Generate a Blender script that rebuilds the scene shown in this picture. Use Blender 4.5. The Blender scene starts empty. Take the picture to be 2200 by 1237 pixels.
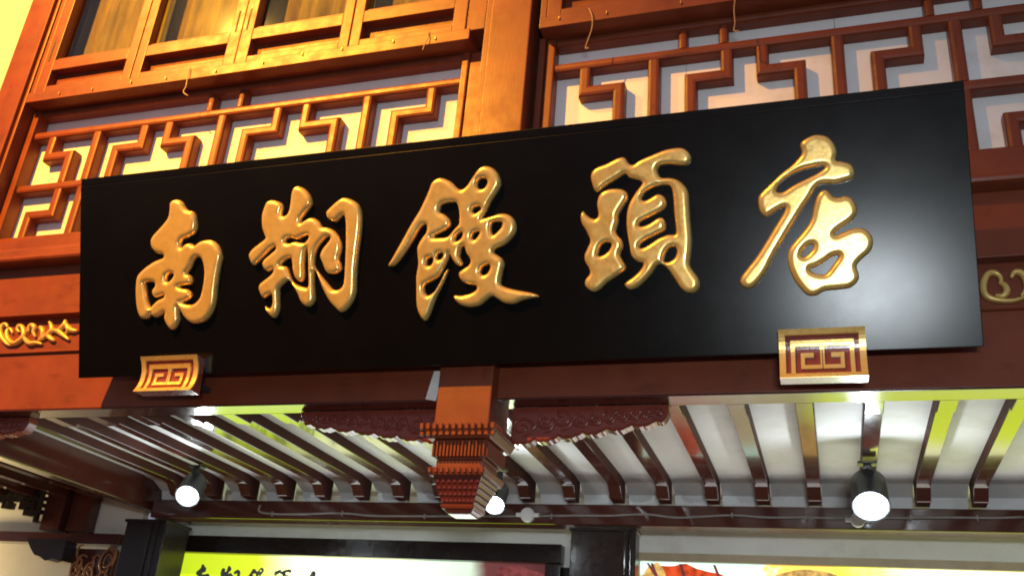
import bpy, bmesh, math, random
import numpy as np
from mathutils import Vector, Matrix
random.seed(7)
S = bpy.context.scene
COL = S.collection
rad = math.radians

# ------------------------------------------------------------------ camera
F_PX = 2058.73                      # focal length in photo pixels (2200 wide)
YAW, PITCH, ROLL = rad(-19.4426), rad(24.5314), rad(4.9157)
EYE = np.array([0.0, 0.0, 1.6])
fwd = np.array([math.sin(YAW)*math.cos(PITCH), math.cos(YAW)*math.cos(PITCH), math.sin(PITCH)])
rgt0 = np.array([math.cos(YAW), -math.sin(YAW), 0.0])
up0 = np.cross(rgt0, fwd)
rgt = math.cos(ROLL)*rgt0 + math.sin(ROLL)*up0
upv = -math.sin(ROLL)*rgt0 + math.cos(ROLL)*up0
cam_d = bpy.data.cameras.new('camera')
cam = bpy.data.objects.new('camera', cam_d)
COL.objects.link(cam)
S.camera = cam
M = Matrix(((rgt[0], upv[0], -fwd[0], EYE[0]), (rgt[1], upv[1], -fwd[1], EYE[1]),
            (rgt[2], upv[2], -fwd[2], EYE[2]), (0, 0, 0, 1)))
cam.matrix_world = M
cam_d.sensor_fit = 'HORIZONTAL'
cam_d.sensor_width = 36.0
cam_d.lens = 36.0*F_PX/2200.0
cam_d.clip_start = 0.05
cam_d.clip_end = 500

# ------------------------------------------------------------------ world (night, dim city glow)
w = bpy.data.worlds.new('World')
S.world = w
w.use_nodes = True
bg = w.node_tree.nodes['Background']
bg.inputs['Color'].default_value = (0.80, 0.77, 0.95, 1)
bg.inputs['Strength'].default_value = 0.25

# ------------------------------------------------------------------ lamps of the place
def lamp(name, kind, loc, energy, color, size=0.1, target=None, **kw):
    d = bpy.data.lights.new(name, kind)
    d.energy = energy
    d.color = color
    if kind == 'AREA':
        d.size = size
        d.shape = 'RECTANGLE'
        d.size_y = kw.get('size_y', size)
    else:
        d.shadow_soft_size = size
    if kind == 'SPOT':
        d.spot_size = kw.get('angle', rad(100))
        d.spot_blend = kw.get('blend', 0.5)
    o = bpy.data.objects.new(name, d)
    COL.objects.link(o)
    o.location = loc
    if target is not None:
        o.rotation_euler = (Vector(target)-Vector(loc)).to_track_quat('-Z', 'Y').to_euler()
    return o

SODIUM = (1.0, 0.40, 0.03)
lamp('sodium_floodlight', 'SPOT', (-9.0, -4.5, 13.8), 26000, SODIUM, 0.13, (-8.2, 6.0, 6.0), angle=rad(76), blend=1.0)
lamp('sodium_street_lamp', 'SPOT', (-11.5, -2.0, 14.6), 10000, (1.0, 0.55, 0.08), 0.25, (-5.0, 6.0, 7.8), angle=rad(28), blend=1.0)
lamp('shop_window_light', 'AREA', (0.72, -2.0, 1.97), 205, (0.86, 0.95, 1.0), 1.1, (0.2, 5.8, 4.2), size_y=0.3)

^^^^

THE REQUEST
Exactly restate the lines from the beginning of the data through the line with "cam_d.clip_end = 500", and no others, keeping pictures out.

OUTPUT FOR THIS TASK
Generate a Blender script that rebuilds the scene shown in this picture. Use Blender 4.5. The Blender scene starts empty. Take the picture to be 2200 by 1237 pixels.
import bpy, bmesh, math, random
import numpy as np
from mathutils import Vector, Matrix
random.seed(7)
S = bpy.context.scene
COL = S.collection
rad = math.radians

# ------------------------------------------------------------------ camera
F_PX = 2058.73                      # focal length in photo pixels (2200 wide)
YAW, PITCH, ROLL = rad(-19.4426), rad(24.5314), rad(4.9157)
EYE = np.array([0.0, 0.0, 1.6])
fwd = np.array([math.sin(YAW)*math.cos(PITCH), math.cos(YAW)*math.cos(PITCH), math.sin(PITCH)])
rgt0 = np.array([math.cos(YAW), -math.sin(YAW), 0.0])
up0 = np.cross(rgt0, fwd)
rgt = math.cos(ROLL)*rgt0 + math.sin(ROLL)*up0
upv = -math.sin(ROLL)*rgt0 + math.cos(ROLL)*up0
cam_d = bpy.data.cameras.new('camera')
cam = bpy.data.objects.new('camera', cam_d)
COL.objects.link(cam)
S.camera = cam
M = Matrix(((rgt[0], upv[0], -fwd[0], EYE[0]), (rgt[1], upv[1], -fwd[1], EYE[1]),
            (rgt[2], upv[2], -fwd[2], EYE[2]), (0, 0, 0, 1)))
cam.matrix_world = M
cam_d.sensor_fit = 'HORIZONTAL'
cam_d.sensor_width = 36.0
cam_d.lens = 36.0*F_PX/2200.0
cam_d.clip_start = 0.05
cam_d.clip_end = 500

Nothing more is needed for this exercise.